Arizona’s Governor Drops the Ball on School Choice
Lindsey Burke /
“Every child deserves to have an education tailored to meet their needs, and parents deserve the right to make that choice,” stated Arizona Governor Jan Brewer (R) last year. A self-professed proponent of school choice, last night she shed that mantle and vetoed legislation that would have provided significant new choices to students in failing schools.
Last year, Arizona was on the forefront of a school choice revolution, thanks in large part to Governor Brewer. The Grand Canyon State created first-in-the-nation Empowerment Scholarship Accounts (ESA). Through the ESAs, parents of special-needs children who believe their assigned public school isn’t meeting their child’s needs can have 90 percent of the money the public school would have spent deposited into an education savings account. Parents can then use the money to pay for private-school tuition, online learning options, special education services, and a variety of other educational expenses.

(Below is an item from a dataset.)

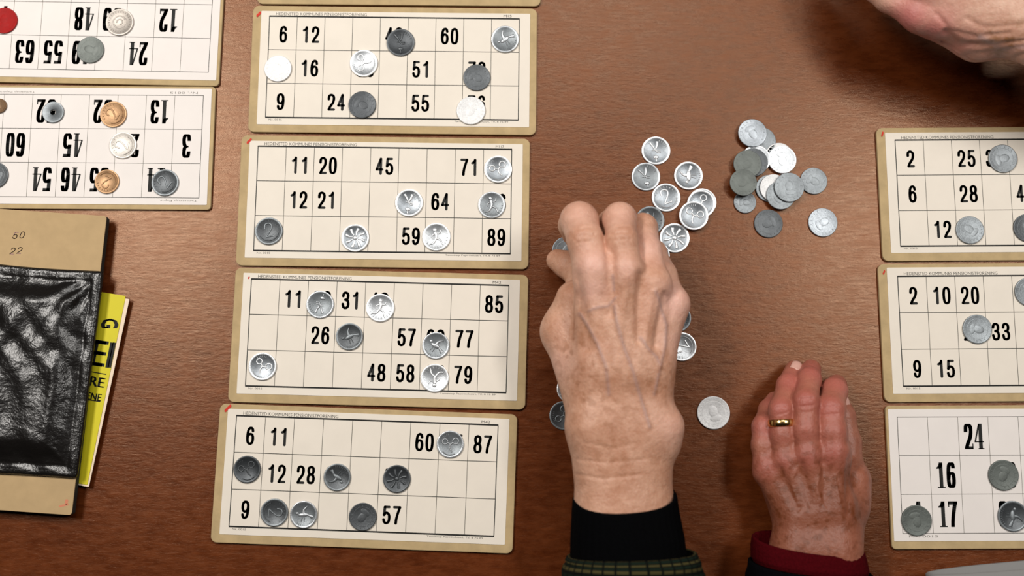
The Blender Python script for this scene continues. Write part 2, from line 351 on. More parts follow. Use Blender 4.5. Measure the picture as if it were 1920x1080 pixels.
# ------------------------------------------------------------------ coins
def coin_mesh(style, R=1.0, th=0.14, hole=0.0, rim=0.10, seed=0):
    """coin of radius 1: turned profile with a raised rim, and a struck design on the upper face; z from 0"""
    rnd = random.Random(seed); mb = MB(); n = 48
    if style == 'worn' and not hole: rim = 0.055
    fz = th - (0.008 if style == 'worn' else 0.022)      # field level
    prof = [(0.93, 0), (0.985, 0.012), (1.0, 0.03), (1.0, th-0.03), (0.985, th-0.008), (0.95, th), (1-rim, th), (1-rim-0.035, fz)]
    prof.append((hole + 0.03 if hole else 0.0005, fz))
    if hole: prof += [(hole, fz-0.02), (hole, 0.02), (hole+0.02, 0.0)]
    v = []; f = []
    for r, z in prof:
        for k in range(n):
            a = 2*math.pi*k/n; v.append((R*r*math.cos(a), R*r*math.sin(a), z))
    for i in range(len(prof)-1):
        for k in range(n): f.append((i*n+k, i*n+(k+1) % n, (i+1)*n+(k+1) % n, (i+1)*n+k))
    if hole:
        L = (len(prof)-1)*n
        for k in range(n): f.append((L+k, L+(k+1) % n, (k+1) % n, k))
    else: f.append(tuple(reversed(range(n))))
    mb.add(v, f, 0)
    for q in range(len(f)):
        if q // n in (2, 3, 4, 5, 6) and q < n*(len(prof)-1): mb.m[q] = 1
    def ridge(pts, r0, r1=None, hgt=0.05, close=False):
        r1 = r0 if r1 is None else r1; m = len(pts); S = 6; vv = []; ff = []
        for i, p in enumerate(pts):
            a = pts[max(i-1, 0)]; b = pts[min(i+1, m-1)]; dx, dy = b[0]-a[0], b[1]-a[1]; l = math.hypot(dx, dy) or 1
            nx, ny = -dy/l, dx/l; t = i/(m-1) if m > 1 else 0; r = r0 + (r1-r0)*t
            for k in range(S+1):
                c = math.cos(math.pi*k/S); s = math.sin(math.pi*k/S)
                vv.append((p[0]+nx*r*c, p[1]+ny*r*c, fz - 0.004 + s*hgt))
        for i in range(m-1):
            for k in range(S): ff.append((i*(S+1)+k, (i+1)*(S+1)+k, (i+1)*(S+1)+k+1, i*(S+1)+k+1))
        for e in (0, m-1):
            q = tuple(e*(S+1)+k for k in range(S+1)); ff.append(q if e else q[::-1])
        mb.add(vv, ff, 1)
    def dome(x, y, rx, ry, hgt=0.06):
        vv = []; ff = []; A, B = 12, 4
        for j in range(B):
            w = math.cos(math.pi/2*j/B); z = math.sin(math.pi/2*j/B)
            for k in range(A): vv.append((x+rx*w*math.cos(2*math.pi*k/A), y+ry*w*math.sin(2*math.pi*k/A), fz-0.004+z*hgt))
        for j in range(B-1):
            for k in range(A): ff.append((j*A+k, j*A+(k+1) % A, (j+1)*A+(k+1) % A, (j+1)*A+k))
        ff.append(tuple((B-1)*A+k for k in range(A))); mb.add(vv, ff, 0 if style == 'worn' else 1)
    def arc(cx, cy, r, a0, a1, m=14): return [(cx+r*math.cos(math.radians(a0+(a1-a0)*i/m)), cy+r*math.sin(math.radians(a0+(a1-a0)*i/m))) for i in range(m+1)]
    def legend(r, a0, a1, cnt):
        for i in range(cnt):
            a = math.radians(a0+(a1-a0)*i/max(cnt-1, 1))
            ridge([((r-.06)*math.cos(a), (r-.06)*math.sin(a)), ((r+.06)*math.cos(a+.02), (r+.06)*math.sin(a+.02))], .022, hgt=.03)
    if style == 'ears':
        ridge(spline([(-.42,.55),(-.25,.35),(-.1,.12)]), .09, .06); ridge(spline([(.1,.62),(.08,.35),(-.02,.1)]), .09, .06)
        ridge([(-.25,.02),(.3,.0)], .05); ridge(spline([(-.1,.1),(.1,-.12),(.32,-.1)]), .05); dome(.0,-.48,.2,.14,.07); ridge([(.0,-.5),(.03,-.78)], .05); legend(.74, 20, 70, 5)
    elif style == 'curl':
        ridge(arc(-.38,.2,.2,0,330), .05); ridge(arc(.4,.22,.22,-150,190), .05); ridge(spline([(-.2,.15),(0,.0),(.2,.12)]), .05)
        ridge(spline([(0,0),(-.02,-.3),(.12,-.55)]), .07, .04); ridge(arc(0,-.1,.68,-140,-60), .03); legend(.72, 100, 150, 6)
    elif style == 'leaf':
        for a in range(0, 360, 45):
            c, s = math.cos(math.radians(a)), math.sin(math.radians(a))
            ridge([(c*.2, s*.2), (c*.45-s*.05, s*.45+c*.05), (c*.7, s*.7)], .05, .12)
        dome(0, 0, .16, .16)
    elif style == 'figure':
        dome(.02,.5,.15,.15,.07); ridge(spline([(0,.36),(.02,.1),(-.05,-.12)]), .13, .1, .07); ridge(spline([(0,.28),(.3,.2),(.42,.4)]), .06, .04); ridge(spline([(0,.26),(-.3,.12),(-.25,-.1)]), .06, .04)
        ridge(spline([(-.04,-.1),(.22,-.3),(.3,-.66)]), .09, .05); ridge(spline([(-.06,-.1),(-.3,-.38),(-.6,-.4)]), .09, .05); legend(.76, 200, 340, 10)
    elif style == 'numeral':
        ridge(spline([(-.26,.2),(-.2,.5),(.05,.56),(.24,.4),(.16,.1),(-.24,-.38)]), .06); ridge([(-.26,-.4),(.3,-.4)], .06); ridge(arc(0,0,.72,200,340), .03); legend(.74, 30, 150, 8)
    elif style == 'bird':
        dome(-.02,-.02,.40,.17,.07); dome(-.46,.12,.13,.11); ridge(spline([(0,.05),(.05,.35),(.32,.6)]), .15, .03, .06); ridge([(.3,-.04),(.66,-.22)], .07, .15); ridge([(-.1,-.2),(-.2,-.5)], .03); ridge([(.05,-.2),(.02,-.52)], .03); legend(.78, -130, -50, 9)
    elif style == 'ring':
        ridge(arc(0,0,.45,0,360,28), .05, hgt=.03); ridge(arc(0,0,.2,40,320,14), .05, hgt=.04); legend(.76, 0, 350, 26)
    if style == 'worn' and not hole:
        rm = list(mb.m); dome(.0,.08,.30,.40,.018); dome(.06,-.34,.40,.22,.014); ridge(arc(0,0,.7,0,360,30), .03, hgt=.006)
        for i in range(16):
            a = math.radians(120 + i*19); ridge([(.76*math.cos(a), .76*math.sin(a)), (.86*math.cos(a+.03), .86*math.sin(a+.03))], .03, hgt=.010)
        mb.m = rm + [0]*(len(mb.f) - len(rm))
    me = bpy.data.meshes.new('coin')
    me.from_pydata(mb.v, [], mb.f); me.materials.append(None); me.materials.append(None); me.polygons.foreach_set('material_index', mb.m)
    me.polygons.foreach_set('use_smooth', [True]*len(me.polygons)); me.update()
    try: me.set_sharp_from_angle(angle=math.radians(38))
    except Exception: pass
    return me
def metal(name, col, rough, metallic, var=0.25, patina=None):
    m, nt, b = mat(name)
    co = coords(nt); oi = N(nt, 'ShaderNodeObjectInfo'); sh = N(nt, 'ShaderNodeVectorMath', operation='MULTIPLY_ADD')
    nt.links.new(oi.outputs['Random'], sh.inputs[0]); sh.inputs[1].default_value = (37, 53, 0); nt.links.new(co, sh.inputs[2]); co = sh.outputs[0]
    n1 = noise(nt, co, 1.6, 5, 0.6); n2 = noise(nt, co, 9, 4, 0.7)
    lo = tuple(c*(1-var) for c in col); hi = tuple(min(1, c*(1+var)) for c in col)
    c = ramp(nt, n1, [(0.3, lo), (0.7, hi)])
    if patina: c = mixc(nt, ramp(nt, n2, [(0.45, (0, 0, 0)), (0.7, (1, 1, 1))]), c, patina)
    c = mixc(nt, 0.26, c, ramp(nt, n2, [(0.34, tuple(x*0.45 for x in col)), (0.66, tuple(min(1, x*1.35) for x in col))]))
    nt.links.new(c, b.inputs['Base Color'])
    b.inputs['Metallic'].default_value = metallic; b.inputs['Roughness'].default_value = rough
    bump(nt, b, n2, 0.02, 0.06)
    return m
MET = {
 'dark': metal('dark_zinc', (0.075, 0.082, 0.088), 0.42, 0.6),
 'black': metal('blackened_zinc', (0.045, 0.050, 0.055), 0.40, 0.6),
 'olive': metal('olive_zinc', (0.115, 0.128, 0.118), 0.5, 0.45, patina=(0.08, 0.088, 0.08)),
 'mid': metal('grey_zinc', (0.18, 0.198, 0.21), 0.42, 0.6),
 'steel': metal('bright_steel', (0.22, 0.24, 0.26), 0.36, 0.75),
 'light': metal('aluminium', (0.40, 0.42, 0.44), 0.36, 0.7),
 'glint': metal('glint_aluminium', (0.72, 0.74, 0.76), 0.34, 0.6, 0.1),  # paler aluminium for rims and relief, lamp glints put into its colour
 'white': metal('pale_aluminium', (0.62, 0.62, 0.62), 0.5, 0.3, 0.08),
 'warm': metal('dull_nickel', (0.42, 0.38, 0.34), 0.45, 0.5),
 'bronze': metal('bronze', (0.40, 0.235, 0.12), 0.45, 0.55),
 'brown': metal('brown_bronze', (0.14, 0.075, 0.03), 0.5, 0.4),
 'silver': metal('pale_silver', (0.62, 0.58, 0.53), 0.42, 0.4),
}
_cm = {}
def coin(px, py, r, tone, style, label, base='card', lev=0, rot=None, group=None, hole=0.0, name='coin'):
    """px, py, r: where the photo shows it; lev: how many coins lie under it"""
    key = (style, hole)
    if key not in _cm: _cm[key] = coin_mesh(style, hole=hole, seed=len(_cm))
    z = (CARD_TOP if base == 'card' else 0.00005) + lev*0.00150
    c = at(px, py, z + 0.0014); e = at(px + r, py, z + 0.0014)
    R = abs(e[0]-c[0])
    rnd = random.Random(int(px*31+py))
    o = bpy.data.objects.new(name, _cm[key]); link(o)
    o.location = (c[0], c[1], TZ + z); o.scale = (R, R, 0.0099)
    o.rotation_euler = (0, 0, math.radians(rot if rot is not None else rnd.uniform(0, 360)))
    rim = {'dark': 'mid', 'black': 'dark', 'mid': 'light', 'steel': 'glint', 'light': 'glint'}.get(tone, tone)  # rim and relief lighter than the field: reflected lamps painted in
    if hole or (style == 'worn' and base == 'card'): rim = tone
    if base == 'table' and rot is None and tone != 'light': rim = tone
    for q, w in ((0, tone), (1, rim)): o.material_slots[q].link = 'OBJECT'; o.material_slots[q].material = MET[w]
    tag(o, label, 'coin', group or ('coins marking numbers on the bingo cards' if base == 'card' else 'loose coins on the table'))
    return o
COINS = [
 # topmost middle card
 (751, 79, 26.5, 'black', 'ears', 'dark coin partly covering 48 in the card reading 6 12 60', 0),
 (947, 73, 26, 'mid', 'bird', 'grey coin in the top right square of the card reading 6 12 60', 40),
 (682, 118, 26, 'light', 'curl', 'silvery coin between 16 and 51 on the top middle card', 90),
 (521, 128, 25.5, 'white', 'worn', 'pale whitish coin left of the number 16', None),
 (894, 145, 25.5, 'dark', 'worn', 'dark blotched coin right of 51 on the top middle card', None),
 (679, 196, 26, 'black', 'worn', 'blackish coin right of the number 24 on the top middle card', None),
 (883, 207, 27, 'white', 'worn', 'white shiny coin below the 76, right of 55', None),
 # card 11 20 45 71
 (934, 317, 26, 'steel', 'curl', 'blue-grey coin right of the number 71', 20),
 (767, 380, 26, 'steel', 'ears', 'silver coin with bold relief left of the number 64', -10),
 (922, 384, 25.5, 'mid', 'figure', 'grey coin straight above the number 89', None),
 (504, 433, 26, 'dark', 'numeral', 'dark grey coin at the left end, straight above the number 11 of the next card', 10),
 (666, 446, 26, 'steel', 'leaf', 'grey coin with rosette relief, left of the number 59', None),
 (818, 444, 26.5, 'light', 'figure', 'bright aluminium coin right of the number 59', 15),
 # card 11 31 85
 (600, 571, 26, 'mid', 'ears', 'grey coin between 11 and 31', 160),
 (713, 577, 26.5, 'light', 'figure', 'bright coin with a figure in relief, right of the number 31', 0),
 (655, 631, 25.5, 'dark', 'bird', 'dark relief coin right of the number 26', 30),
 (817, 648, 25.5, 'mid', 'bird', 'grey coin between 57 and 77', -30),
 (492, 687, 26, 'steel', 'curl', 'grey coin with white relief in the lower left square below 11 31 85', -30),
 (815, 709, 26.5, 'light', 'figure', 'pale bluish coin between 58 and 79', 180),
 # card 6 11 60 87
 (844, 833, 25.5, 'mid', 'curl', 'blue-grey coin between 60 and 87', 0),
 (463, 880, 25.5, 'black', 'curl', 'black shiny coin left of the 12 on the lowest middle card', 20),
 (632, 895, 25.5, 'dark', 'bird', 'dark grey coin right of the number 28 on the lowest middle card', None),
 (744, 898, 26, 'black', 'leaf', 'dark relief coin alone in the middle row, far right of 28', 12),
 (514, 961, 26, 'dark', 'numeral', 'plain dark coin right of the 9 on the lowest middle card', None),
 (569, 965, 25.5, 'mid', 'bird', 'bright relief coin second from the 9 on the lowest middle card', None),
 (680, 969, 26, 'dark', 'worn', 'smooth dark coin left of the 57 on the lowest middle card', None),
 # right hand cards
 (1881, 297, 27, 'mid', 'worn', 'blue-grey coin right of the number 25', None),
 (1819, 431, 26.5, 'mid', 'worn', 'blue-grey coin right of the 12 on the upper right card', None),
 (1927, 427, 26.5, 'dark', 'worn', 'coin cut by the right edge of the photo, level with 12', None),
 (1930, 547, 27, 'mid', 'worn', 'coin cut by the right edge of the photo, level with 10 20', None),
 (1833, 617, 27.5, 'mid', 'worn', 'blue-grey coin left of the number 33', None),
 (1882, 891, 28.5, 'olive', 'worn', 'dull dark coin right of 16 on the serif number card', None),
 (1719, 976, 28.5, 'olive', 'worn', 'dull greenish coin left of 17 on the serif number card', None),
 (1900, 968, 28.5, 'dark', 'bird', 'dark grey coin far right of 17 on the serif number card', None),
 # left hand cards
 (224, 41, 26, 'warm', 'ring', 'warm grey coin right of the upside-down 48', None),
 (169, 93, 25.5, 'olive', 'worn', 'greenish grey coin right of the upside-down 55', None),
 (-2, 198, 14, 'brown', 'worn', 'dark brown coin cut by the left edge of the photo', None),
 (212, 214, 25, 'bronze', 'numeral', 'copper coloured coin left of the upside-down 13', 60),
 (230, 272, 25.5, 'silver', 'numeral', 'pale silver coin right of the upside-down 45', 80),
 (-10, 328, 25, 'dark', 'worn', 'dark coin cut by the left edge, lowest on the left cards', None),
 (200, 340, 23, 'bronze', 'numeral', 'small copper coin right of the upside-down 46', 160),
 (309, 342, 25.5, 'dark', 'numeral', 'dark grey coin in the lower right of the upside-down cards', None),
]
for px, py, r, tone, style, label, rot in COINS: coin(px, py, r, tone, style, label, 'card', 0, rot)
coin(99, 210, 20.5, 'mid', 'worn', 'small grey coin with a hole in its middle', 'card', 0, 0, hole=0.26)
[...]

ESAs truly empowered parents to tailor their special-needs children’s educational experiences to best meet their specific learning requirements. Moreover, this innovative approach to school choice had education reformers looking west for inspiration in other states. It was one of the highlights of “The Year of School Choice” in 2011.
This year, a proposed expansion of education savings accounts would have provided choice to any child trapped in a school rated as “D” or “F” or any child with a military parent.
Last night, Brewer blocked the door to better options for these students by vetoing the proposed legislation. In a statement about her veto decision, Brewer argued that “we must also ensure that government is not artificially manipulated [sic] the market through state budget or tax policy in a manner that would make an otherwise viable option so unattractive that it undermines rational choice in a competitive market.”
Actually, what’s distorted is today’s public education system. Children are assigned by zip code to attend a public school. If that school is not adequate academically or in terms of safety, those parents who can afford private education do so at double expense—paying their local property taxes to public education while also paying private-school tuition. An expansion of ESAs would actually correct government manipulation of the market, favoring parents and children, not the education establishment. ESAs empower parents to use their share of education funding to choose from educational options. It’s built on the notion that “public” education doesn’t have to mean government schools.
Governor Brewer should be applauded for expanding Arizona’s tuition tax credit program earlier this year. But it’s a shame that she has dampened that school choice momentum. Let’s hope for the sake of Arizona’s children—and policymakers across the country keeping a keen eye on the reforms in the west—that Brewer returns to being the stalwart school choice proponent she was last year. If so, she could rightfully carry the mantle of “school choice governor,” and thousands of Arizona children would have an array of educational options before them as vast as the Grand Canyon itself.